Mullen was generally bullish on Iraq, saying that he was encouraged that "there was not a sectarian response" to the latest round of terrorist attacks in Baghdad, and that the Iraqi government is adapting to the threat. America's involvement in Afghanistan and Pakistan was a different story. Mullen stated that the U.S. relationship with these two countries must be based on "re-learned trust - because we have lost trust."

Pakistan, rather than Afghanistan, was the real focus of Mullen's remarks. Mullen stated that he had recently made his fourteenth trip to Pakistan, and that the army of Pakistani Gen. Ashfaq Kiyani "had had to learn counter-insurgency, much like we have." He spoke admiringly of what the Pakistani military has accomplished in kicking Islamic militants out of the Swat Valley, with "minimal collateral damage," last year.  "Quite frankly, there wouldn't have been many of us that would have expected that kind of outcome," he noted.

The broader theme Mullen was driving home here was the importance of building long-standing relationships with foreign governments, and particularly their militaries, as a prerequisite to success.

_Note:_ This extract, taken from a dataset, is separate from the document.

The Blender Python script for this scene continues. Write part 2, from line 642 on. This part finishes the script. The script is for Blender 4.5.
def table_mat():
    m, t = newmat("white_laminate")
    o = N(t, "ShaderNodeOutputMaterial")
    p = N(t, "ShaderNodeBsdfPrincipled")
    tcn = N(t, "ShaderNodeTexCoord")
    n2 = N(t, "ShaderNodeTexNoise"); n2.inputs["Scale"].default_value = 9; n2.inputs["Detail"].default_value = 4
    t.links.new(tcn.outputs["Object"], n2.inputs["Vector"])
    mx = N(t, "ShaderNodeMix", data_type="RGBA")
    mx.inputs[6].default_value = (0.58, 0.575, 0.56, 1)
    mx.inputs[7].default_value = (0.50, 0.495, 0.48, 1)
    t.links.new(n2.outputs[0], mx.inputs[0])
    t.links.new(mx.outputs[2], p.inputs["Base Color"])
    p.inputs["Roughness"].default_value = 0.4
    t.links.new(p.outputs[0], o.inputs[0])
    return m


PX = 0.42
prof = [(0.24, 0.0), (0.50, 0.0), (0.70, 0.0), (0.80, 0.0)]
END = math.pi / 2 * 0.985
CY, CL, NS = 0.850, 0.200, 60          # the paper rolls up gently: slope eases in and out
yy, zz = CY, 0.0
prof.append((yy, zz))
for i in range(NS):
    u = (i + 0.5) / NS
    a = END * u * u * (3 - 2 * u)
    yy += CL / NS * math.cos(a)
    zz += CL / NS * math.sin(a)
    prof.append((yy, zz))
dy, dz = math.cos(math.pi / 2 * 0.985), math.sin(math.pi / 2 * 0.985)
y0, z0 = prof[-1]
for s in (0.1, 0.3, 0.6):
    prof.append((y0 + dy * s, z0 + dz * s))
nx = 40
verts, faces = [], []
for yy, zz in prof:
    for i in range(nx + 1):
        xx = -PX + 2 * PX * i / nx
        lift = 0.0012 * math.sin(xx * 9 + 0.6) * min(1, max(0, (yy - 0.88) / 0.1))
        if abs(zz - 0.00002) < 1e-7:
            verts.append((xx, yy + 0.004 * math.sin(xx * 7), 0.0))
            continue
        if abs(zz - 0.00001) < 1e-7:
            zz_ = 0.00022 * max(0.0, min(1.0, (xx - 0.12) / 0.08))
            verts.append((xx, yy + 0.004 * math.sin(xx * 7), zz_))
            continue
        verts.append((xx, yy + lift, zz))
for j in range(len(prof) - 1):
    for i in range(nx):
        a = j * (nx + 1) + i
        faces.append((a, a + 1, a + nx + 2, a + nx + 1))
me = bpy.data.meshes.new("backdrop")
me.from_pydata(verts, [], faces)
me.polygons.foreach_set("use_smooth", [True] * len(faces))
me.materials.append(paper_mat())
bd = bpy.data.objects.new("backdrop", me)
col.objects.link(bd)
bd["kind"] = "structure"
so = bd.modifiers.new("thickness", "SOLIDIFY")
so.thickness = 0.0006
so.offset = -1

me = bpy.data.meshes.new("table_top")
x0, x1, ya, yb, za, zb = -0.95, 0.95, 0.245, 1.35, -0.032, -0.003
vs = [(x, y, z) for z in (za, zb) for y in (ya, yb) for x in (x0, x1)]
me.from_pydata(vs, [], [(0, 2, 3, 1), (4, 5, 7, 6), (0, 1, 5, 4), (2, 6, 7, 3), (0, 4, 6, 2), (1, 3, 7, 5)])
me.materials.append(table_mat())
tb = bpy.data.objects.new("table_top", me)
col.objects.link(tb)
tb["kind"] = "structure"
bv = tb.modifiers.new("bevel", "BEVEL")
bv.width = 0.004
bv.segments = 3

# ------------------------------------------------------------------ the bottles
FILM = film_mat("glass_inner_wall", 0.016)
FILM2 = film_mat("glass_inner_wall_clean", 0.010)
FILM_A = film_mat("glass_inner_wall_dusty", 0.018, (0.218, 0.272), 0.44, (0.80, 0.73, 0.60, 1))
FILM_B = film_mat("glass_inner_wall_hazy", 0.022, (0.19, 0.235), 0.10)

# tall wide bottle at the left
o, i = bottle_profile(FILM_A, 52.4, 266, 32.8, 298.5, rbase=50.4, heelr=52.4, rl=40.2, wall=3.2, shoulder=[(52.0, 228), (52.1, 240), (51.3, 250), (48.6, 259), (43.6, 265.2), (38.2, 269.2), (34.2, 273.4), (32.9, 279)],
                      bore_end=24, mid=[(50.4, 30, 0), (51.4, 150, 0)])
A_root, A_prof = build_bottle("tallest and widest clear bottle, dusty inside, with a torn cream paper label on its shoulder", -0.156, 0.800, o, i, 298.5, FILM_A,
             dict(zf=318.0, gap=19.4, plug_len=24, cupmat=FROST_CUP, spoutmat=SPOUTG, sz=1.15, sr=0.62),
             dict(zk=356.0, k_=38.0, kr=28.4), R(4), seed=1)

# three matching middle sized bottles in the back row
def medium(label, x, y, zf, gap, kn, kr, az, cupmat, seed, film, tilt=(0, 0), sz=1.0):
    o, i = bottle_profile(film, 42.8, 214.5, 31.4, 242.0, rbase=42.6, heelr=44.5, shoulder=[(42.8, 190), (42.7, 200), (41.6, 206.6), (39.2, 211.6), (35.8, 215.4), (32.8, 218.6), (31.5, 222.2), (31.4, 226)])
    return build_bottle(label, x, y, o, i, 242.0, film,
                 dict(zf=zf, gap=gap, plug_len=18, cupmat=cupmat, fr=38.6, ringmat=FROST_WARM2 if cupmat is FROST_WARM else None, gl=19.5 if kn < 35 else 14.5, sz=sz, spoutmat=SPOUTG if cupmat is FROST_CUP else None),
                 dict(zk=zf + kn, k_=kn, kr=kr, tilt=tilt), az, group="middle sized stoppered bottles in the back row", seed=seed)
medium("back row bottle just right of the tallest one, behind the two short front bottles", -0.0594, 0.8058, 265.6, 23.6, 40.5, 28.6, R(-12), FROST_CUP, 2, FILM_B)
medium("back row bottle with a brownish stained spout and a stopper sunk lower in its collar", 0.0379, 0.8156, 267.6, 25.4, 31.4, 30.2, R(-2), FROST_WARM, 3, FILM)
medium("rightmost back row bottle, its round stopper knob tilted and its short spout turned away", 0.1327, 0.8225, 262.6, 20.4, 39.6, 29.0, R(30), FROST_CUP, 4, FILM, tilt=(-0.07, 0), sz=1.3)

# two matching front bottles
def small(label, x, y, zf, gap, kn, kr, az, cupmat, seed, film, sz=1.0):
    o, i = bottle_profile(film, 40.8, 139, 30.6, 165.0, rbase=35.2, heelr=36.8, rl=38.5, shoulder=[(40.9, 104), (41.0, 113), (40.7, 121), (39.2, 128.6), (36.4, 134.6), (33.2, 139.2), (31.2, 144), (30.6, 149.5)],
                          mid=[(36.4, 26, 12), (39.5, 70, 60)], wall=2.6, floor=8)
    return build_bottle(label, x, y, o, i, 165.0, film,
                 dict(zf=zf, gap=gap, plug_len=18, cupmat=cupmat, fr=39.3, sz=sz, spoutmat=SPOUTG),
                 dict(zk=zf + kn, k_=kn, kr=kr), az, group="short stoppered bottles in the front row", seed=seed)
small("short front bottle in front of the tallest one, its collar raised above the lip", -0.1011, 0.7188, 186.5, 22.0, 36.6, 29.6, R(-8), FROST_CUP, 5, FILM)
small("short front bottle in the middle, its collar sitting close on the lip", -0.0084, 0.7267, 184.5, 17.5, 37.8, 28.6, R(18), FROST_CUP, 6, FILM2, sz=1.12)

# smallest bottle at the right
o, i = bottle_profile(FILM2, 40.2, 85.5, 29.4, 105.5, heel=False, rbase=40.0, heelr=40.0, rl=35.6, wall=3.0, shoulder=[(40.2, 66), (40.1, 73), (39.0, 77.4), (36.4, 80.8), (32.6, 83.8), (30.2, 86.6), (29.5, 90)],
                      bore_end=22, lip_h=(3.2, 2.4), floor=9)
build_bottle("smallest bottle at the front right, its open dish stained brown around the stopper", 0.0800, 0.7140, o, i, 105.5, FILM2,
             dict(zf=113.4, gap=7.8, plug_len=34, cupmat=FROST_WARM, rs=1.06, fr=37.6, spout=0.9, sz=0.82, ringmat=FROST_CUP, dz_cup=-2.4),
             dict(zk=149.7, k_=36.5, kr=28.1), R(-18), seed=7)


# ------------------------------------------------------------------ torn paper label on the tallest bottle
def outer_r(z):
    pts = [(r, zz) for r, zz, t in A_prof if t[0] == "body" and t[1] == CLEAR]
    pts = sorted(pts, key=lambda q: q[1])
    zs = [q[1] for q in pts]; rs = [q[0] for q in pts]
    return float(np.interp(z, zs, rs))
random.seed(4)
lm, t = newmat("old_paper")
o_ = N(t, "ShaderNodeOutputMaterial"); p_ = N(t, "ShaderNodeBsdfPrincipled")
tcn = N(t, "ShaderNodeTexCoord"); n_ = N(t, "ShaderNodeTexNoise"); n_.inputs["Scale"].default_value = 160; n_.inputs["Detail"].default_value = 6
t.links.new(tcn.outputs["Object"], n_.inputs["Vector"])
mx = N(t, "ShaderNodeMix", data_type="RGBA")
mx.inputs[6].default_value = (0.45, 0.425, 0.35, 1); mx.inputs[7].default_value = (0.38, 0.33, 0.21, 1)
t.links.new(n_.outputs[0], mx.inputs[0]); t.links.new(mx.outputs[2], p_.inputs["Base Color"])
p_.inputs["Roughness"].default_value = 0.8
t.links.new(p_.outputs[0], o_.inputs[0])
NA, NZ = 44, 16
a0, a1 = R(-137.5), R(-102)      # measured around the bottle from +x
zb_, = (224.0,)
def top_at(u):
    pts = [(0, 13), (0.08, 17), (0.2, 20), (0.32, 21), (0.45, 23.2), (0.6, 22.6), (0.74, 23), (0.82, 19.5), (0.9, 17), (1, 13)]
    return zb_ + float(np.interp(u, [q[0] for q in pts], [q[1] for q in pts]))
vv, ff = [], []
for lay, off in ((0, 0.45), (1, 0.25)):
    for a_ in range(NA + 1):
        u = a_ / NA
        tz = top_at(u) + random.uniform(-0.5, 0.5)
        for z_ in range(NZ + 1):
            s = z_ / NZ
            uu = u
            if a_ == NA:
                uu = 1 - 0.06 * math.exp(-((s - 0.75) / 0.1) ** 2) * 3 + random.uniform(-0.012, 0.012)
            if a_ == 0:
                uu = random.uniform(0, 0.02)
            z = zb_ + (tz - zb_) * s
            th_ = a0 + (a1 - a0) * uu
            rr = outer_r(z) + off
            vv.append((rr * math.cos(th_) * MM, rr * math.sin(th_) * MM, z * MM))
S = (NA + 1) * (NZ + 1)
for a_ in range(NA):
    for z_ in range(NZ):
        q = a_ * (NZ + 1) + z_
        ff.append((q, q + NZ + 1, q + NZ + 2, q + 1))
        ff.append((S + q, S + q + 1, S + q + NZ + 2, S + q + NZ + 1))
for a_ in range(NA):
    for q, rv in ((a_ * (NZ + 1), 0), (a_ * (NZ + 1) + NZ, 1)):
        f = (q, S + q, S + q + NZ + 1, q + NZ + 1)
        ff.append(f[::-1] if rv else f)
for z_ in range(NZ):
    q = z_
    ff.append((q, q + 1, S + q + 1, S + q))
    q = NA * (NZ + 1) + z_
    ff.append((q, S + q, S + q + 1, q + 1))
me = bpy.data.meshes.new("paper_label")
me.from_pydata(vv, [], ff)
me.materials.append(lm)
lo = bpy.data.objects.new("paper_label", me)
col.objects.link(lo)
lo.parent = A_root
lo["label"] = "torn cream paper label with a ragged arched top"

We were slowly rebuilding our relationship with Afghanistan and Iraq, he said. Our relationship with Pakistan was still suffering after it was broken following the Soviet withdrawal from Afghanistan. And he attributed our ongoing difficulties in negotiations with Iran -- which he said openly had a "strategic intent to develop nuclear weapons" -- with the 30-year rift in the U.S.-Iranian relationship. Adm. Michael Mullen: media star and relationship guru. Only in Washington D.C.